Would you repeat the listing exactly but omit every picture?

Data supplied →
________________________________________

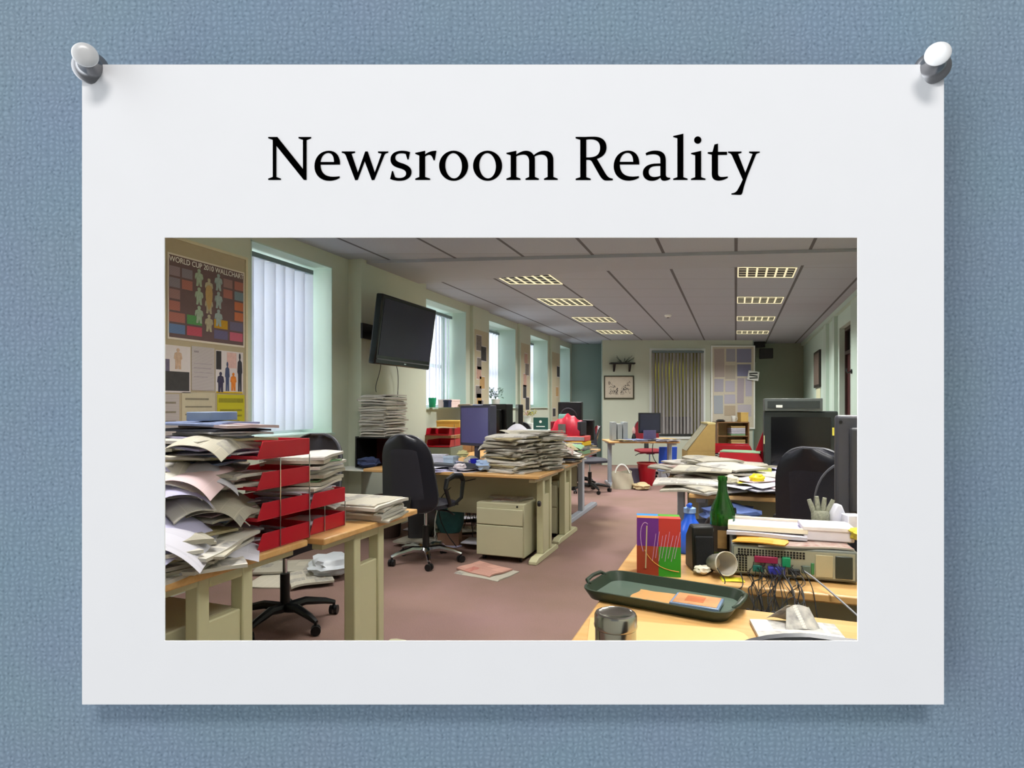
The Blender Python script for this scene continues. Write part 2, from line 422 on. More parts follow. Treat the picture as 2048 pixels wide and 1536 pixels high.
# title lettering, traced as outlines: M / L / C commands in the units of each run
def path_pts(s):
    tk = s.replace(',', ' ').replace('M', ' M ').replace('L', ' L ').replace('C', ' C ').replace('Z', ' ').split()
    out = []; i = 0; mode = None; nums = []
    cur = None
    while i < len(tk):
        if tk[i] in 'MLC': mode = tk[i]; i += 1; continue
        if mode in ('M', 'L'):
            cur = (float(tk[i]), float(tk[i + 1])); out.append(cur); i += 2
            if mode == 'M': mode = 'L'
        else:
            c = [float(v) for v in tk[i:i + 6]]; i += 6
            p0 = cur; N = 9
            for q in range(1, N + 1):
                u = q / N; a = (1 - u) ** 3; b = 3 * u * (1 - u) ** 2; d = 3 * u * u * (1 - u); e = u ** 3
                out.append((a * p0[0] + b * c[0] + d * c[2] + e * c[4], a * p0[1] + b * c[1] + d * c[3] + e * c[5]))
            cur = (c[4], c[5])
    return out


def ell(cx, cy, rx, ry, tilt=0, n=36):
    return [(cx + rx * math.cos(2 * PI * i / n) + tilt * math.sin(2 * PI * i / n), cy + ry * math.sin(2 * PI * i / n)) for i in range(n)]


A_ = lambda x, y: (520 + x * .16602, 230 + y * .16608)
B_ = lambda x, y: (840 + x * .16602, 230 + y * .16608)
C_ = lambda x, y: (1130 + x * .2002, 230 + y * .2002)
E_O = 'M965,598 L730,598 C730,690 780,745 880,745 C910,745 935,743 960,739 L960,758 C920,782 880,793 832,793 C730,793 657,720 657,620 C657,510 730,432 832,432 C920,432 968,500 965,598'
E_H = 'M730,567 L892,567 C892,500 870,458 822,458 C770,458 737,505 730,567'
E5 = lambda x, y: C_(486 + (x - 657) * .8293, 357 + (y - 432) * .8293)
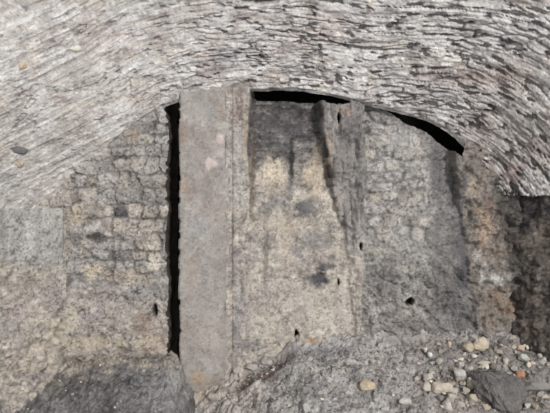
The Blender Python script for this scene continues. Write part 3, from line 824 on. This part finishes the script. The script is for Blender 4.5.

________________________________________

Full response →
The Blender Python script for this scene continues. Write part 2, from line 422 on. More parts follow. Treat the picture as 2048 pixels wide and 1536 pixels high.
# title lettering, traced as outlines: M / L / C commands in the units of each run
def path_pts(s):
    tk = s.replace(',', ' ').replace('M', ' M ').replace('L', ' L ').replace('C', ' C ').replace('Z', ' ').split()
    out = []; i = 0; mode = None; nums = []
    cur = None
    while i < len(tk):
        if tk[i] in 'MLC': mode = tk[i]; i += 1; continue
        if mode in ('M', 'L'):
            cur = (float(tk[i]), float(tk[i + 1])); out.append(cur); i += 2
            if mode == 'M': mode = 'L'
        else:
            c = [float(v) for v in tk[i:i + 6]]; i += 6
            p0 = cur; N = 9
            for q in range(1, N + 1):
                u = q / N; a = (1 - u) ** 3; b = 3 * u * (1 - u) ** 2; d = 3 * u * u * (1 - u); e = u ** 3
                out.append((a * p0[0] + b * c[0] + d * c[2] + e * c[4], a * p0[1] + b * c[1] + d * c[3] + e * c[5]))
            cur = (c[4], c[5])
    return out


def ell(cx, cy, rx, ry, tilt=0, n=36):
    return [(cx + rx * math.cos(2 * PI * i / n) + tilt * math.sin(2 * PI * i / n), cy + ry * math.sin(2 * PI * i / n)) for i in range(n)]


A_ = lambda x, y: (520 + x * .16602, 230 + y * .16608)
B_ = lambda x, y: (840 + x * .16602, 230 + y * .16608)
C_ = lambda x, y: (1130 + x * .2002, 230 + y * .2002)
E_O = 'M965,598 L730,598 C730,690 780,745 880,745 C910,745 935,743 960,739 L960,758 C920,782 880,793 832,793 C730,793 657,720 657,620 C657,510 730,432 832,432 C920,432 968,500 965,598'
E_H = 'M730,567 L892,567 C892,500 870,458 822,458 C770,458 737,505 730,567'
E5 = lambda x, y: C_(486 + (x - 657) * .8293, 357 + (y - 432) * .8293)
The Blender Python script for this scene continues. Write part 3, from line 824 on. This part finishes the script. The script is for Blender 4.5.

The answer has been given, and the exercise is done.